--- Start ---
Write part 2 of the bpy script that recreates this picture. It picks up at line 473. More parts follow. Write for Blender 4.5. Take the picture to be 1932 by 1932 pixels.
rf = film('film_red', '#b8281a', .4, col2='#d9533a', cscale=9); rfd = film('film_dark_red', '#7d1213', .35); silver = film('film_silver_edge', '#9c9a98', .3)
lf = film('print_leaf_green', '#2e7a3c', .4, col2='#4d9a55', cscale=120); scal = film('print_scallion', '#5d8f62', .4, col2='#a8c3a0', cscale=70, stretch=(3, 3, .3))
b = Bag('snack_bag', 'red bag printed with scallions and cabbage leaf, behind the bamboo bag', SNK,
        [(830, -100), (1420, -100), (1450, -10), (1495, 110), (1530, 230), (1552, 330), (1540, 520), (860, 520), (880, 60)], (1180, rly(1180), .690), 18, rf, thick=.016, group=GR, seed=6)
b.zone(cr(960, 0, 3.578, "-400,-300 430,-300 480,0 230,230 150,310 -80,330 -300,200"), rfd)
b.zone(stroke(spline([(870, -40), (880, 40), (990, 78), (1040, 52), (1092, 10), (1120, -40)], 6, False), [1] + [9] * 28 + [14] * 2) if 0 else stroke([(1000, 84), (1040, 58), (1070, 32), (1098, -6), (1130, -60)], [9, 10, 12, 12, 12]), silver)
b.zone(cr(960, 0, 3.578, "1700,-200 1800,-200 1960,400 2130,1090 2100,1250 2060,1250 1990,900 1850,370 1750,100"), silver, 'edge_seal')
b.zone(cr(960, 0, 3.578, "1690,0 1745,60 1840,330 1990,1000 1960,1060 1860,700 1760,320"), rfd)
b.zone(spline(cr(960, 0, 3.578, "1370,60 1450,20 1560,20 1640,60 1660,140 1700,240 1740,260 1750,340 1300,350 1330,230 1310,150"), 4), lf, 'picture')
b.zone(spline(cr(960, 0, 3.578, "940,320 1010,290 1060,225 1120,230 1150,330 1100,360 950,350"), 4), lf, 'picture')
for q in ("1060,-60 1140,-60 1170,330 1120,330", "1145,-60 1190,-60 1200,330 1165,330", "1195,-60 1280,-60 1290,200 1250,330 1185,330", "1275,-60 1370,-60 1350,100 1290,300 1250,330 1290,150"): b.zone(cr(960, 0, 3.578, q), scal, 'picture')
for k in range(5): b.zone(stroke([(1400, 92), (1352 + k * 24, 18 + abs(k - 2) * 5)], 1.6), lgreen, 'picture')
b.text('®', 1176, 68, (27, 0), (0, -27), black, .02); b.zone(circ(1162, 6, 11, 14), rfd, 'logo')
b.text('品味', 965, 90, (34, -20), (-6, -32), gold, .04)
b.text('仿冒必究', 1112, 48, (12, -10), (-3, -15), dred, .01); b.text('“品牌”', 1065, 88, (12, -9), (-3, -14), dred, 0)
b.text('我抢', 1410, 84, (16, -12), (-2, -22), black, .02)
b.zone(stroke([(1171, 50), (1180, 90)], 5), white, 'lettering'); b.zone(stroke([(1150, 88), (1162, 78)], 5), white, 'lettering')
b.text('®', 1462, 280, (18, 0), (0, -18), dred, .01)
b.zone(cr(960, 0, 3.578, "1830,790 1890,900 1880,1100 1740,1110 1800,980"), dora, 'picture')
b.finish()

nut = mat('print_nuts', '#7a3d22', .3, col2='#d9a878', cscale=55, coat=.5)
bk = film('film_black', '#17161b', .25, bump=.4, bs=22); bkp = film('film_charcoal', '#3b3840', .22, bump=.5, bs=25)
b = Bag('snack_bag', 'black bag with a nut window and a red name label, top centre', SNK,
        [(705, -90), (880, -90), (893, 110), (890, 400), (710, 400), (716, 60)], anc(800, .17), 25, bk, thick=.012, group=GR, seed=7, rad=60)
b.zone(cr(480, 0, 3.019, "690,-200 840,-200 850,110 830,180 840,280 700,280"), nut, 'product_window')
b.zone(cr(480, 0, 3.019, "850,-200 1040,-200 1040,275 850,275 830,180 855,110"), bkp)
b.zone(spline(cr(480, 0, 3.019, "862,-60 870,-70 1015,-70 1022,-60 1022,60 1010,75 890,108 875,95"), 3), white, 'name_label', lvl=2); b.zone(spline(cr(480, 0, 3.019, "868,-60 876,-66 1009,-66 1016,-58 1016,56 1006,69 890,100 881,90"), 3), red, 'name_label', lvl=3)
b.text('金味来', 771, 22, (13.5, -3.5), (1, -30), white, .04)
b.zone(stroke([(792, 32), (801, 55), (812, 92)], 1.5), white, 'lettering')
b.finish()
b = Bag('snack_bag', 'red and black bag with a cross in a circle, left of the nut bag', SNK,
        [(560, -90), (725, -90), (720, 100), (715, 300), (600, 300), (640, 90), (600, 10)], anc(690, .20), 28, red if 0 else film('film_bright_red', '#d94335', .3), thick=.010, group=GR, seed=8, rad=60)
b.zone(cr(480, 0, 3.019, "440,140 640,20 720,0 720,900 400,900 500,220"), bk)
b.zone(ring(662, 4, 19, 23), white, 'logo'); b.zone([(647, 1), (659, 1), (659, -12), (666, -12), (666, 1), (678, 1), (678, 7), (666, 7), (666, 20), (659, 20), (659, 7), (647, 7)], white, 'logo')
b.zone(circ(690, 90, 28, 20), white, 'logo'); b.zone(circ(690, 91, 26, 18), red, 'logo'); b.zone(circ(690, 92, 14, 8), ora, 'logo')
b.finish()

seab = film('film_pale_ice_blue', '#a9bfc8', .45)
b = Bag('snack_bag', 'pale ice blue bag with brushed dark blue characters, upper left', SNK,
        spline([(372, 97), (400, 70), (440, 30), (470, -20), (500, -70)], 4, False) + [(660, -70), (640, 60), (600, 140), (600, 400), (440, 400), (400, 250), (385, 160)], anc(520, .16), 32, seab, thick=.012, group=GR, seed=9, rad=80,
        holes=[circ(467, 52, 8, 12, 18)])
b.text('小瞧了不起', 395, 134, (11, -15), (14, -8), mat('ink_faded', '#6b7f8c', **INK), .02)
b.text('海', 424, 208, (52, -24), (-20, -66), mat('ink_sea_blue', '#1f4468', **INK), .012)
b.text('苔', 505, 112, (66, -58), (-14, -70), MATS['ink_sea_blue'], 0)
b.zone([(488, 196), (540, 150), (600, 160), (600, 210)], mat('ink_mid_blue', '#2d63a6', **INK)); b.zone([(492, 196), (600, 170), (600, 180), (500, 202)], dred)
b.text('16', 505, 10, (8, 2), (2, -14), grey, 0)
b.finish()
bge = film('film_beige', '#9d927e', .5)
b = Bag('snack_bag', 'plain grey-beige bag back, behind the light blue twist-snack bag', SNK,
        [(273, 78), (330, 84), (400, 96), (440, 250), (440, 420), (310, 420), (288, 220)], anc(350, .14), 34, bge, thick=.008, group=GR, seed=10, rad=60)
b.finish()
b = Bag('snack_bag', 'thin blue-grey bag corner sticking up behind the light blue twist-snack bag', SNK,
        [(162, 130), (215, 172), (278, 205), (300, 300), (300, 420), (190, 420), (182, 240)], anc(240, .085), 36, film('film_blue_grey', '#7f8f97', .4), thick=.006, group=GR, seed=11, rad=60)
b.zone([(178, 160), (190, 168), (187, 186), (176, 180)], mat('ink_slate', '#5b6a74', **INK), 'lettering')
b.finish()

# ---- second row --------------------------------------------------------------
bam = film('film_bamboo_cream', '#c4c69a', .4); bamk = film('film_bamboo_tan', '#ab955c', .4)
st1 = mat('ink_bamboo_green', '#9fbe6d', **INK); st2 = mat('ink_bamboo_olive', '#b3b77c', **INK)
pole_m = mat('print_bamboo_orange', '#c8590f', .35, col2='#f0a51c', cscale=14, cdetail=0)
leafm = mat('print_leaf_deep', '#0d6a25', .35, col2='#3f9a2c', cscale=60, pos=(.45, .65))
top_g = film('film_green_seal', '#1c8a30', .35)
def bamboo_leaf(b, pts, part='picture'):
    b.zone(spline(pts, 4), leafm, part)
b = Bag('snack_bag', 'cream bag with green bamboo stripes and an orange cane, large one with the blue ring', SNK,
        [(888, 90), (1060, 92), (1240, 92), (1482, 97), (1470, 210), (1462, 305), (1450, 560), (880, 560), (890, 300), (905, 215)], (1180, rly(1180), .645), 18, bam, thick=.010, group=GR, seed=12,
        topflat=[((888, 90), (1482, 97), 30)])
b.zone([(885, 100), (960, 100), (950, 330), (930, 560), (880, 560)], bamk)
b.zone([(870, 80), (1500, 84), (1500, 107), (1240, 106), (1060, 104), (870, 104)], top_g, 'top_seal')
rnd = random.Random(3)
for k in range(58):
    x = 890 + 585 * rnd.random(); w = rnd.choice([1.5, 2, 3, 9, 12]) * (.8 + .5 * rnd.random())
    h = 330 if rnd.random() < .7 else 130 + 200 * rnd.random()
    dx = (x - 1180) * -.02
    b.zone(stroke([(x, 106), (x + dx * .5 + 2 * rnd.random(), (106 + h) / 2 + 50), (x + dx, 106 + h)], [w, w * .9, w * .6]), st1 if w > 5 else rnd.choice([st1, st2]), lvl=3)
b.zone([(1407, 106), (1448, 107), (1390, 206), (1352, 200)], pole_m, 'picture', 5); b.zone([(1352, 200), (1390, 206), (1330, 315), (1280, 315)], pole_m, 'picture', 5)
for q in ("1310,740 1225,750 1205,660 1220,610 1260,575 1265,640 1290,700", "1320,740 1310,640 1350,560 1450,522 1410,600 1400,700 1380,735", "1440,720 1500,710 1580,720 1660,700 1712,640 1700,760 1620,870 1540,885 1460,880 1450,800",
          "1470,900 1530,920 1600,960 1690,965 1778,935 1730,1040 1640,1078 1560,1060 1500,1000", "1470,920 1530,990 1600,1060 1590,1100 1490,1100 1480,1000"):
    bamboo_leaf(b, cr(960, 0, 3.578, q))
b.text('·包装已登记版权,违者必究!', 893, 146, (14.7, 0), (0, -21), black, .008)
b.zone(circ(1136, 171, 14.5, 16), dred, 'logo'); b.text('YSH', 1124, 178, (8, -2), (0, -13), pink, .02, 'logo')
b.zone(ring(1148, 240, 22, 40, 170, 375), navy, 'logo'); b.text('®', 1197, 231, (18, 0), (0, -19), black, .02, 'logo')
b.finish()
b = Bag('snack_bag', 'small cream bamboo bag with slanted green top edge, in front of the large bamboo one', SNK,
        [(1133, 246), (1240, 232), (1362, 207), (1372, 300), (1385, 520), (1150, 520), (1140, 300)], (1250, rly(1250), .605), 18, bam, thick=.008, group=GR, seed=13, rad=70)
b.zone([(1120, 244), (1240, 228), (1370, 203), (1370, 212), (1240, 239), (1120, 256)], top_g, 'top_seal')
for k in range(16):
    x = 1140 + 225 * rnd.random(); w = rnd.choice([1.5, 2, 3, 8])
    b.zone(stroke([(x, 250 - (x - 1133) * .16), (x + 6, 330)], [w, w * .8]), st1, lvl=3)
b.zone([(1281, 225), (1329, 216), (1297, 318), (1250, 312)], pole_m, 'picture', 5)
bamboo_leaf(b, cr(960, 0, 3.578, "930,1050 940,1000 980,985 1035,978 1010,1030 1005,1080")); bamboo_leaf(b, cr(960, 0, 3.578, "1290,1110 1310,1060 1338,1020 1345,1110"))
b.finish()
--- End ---
- **The task**: Filter the listing for the word "part" and copy every line that holds it.

- **The output**:
Write part 2 of the bpy script that recreates this picture. It picks up at line 473. More parts follow. Write for Blender 4.5. Take the picture to be 1932 by 1932 pixels.
def bamboo_leaf(b, pts, part='picture'):
    b.zone(spline(pts, 4), leafm, part)